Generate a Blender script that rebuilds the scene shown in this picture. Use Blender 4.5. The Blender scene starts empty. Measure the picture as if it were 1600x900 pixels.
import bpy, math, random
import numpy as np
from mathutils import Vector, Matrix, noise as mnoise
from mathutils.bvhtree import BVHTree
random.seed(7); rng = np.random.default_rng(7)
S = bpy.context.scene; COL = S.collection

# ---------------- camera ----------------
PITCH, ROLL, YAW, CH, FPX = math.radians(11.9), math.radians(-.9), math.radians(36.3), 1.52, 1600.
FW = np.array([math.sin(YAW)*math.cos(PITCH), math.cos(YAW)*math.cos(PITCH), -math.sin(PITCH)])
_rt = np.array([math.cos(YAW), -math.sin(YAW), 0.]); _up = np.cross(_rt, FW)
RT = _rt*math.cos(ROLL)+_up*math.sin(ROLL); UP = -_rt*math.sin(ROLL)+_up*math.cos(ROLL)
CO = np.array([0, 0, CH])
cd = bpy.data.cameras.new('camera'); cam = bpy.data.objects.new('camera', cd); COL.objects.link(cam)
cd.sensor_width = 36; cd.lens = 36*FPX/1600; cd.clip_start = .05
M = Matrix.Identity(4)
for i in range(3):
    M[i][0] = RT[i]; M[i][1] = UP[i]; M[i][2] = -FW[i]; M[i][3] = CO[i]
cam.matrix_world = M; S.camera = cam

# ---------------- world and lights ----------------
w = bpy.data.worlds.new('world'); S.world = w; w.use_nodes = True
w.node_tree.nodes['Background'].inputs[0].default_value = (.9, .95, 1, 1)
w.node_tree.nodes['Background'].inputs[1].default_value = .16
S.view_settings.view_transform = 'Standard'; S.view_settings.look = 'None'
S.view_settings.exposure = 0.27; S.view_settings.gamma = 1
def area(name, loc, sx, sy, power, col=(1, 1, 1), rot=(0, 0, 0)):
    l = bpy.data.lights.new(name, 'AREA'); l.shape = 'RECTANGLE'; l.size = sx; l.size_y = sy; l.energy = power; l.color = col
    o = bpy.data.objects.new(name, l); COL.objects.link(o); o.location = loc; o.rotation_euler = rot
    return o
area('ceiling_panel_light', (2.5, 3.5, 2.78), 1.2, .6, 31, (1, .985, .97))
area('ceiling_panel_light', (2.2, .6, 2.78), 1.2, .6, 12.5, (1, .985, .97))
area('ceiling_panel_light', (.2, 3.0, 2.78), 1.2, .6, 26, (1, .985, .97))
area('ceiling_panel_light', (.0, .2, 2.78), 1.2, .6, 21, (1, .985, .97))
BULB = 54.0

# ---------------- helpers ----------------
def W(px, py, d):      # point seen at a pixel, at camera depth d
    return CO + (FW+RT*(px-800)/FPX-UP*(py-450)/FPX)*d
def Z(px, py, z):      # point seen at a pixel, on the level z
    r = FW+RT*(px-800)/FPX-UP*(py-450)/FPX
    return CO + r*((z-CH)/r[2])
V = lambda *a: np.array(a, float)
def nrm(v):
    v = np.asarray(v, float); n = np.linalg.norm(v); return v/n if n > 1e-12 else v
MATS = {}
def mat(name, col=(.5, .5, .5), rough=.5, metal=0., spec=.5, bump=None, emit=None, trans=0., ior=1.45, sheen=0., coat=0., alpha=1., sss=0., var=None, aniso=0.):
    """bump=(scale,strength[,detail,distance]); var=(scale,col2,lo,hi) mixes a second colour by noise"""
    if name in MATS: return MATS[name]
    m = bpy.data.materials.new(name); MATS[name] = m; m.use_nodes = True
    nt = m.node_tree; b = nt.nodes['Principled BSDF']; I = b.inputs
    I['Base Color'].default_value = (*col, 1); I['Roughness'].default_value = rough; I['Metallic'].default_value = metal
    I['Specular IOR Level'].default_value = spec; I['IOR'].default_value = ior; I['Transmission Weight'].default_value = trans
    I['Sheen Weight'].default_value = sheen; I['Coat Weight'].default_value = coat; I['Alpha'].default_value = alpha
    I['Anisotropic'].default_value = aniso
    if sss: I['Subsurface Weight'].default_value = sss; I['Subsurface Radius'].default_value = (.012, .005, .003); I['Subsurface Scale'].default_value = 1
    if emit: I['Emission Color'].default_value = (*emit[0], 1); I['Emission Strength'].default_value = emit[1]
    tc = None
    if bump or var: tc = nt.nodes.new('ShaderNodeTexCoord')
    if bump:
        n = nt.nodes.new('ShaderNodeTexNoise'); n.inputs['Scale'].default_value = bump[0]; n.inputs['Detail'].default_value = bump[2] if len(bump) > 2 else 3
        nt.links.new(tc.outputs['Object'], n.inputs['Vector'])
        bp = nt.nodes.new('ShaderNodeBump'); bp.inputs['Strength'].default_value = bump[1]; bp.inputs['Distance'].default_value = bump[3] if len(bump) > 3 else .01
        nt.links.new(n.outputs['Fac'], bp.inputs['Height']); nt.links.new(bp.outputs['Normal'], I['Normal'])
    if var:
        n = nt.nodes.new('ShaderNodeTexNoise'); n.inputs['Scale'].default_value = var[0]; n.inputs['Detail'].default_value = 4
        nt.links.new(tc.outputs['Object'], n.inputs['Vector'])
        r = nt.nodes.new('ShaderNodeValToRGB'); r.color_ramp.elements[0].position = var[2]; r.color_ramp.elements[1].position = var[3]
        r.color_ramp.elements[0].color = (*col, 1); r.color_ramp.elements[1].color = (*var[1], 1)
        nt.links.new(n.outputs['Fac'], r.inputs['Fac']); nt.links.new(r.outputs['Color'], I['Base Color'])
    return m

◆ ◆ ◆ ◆

AIM:
Beginning at the first line above, repeat exactly until the line containing "S = bpy.context.scene; COL = S.collection", which is included.

EXERCISE ANSWER:
Generate a Blender script that rebuilds the scene shown in this picture. Use Blender 4.5. The Blender scene starts empty. Measure the picture as if it were 1600x900 pixels.
import bpy, math, random
import numpy as np
from mathutils import Vector, Matrix, noise as mnoise
from mathutils.bvhtree import BVHTree
random.seed(7); rng = np.random.default_rng(7)
S = bpy.context.scene; COL = S.collection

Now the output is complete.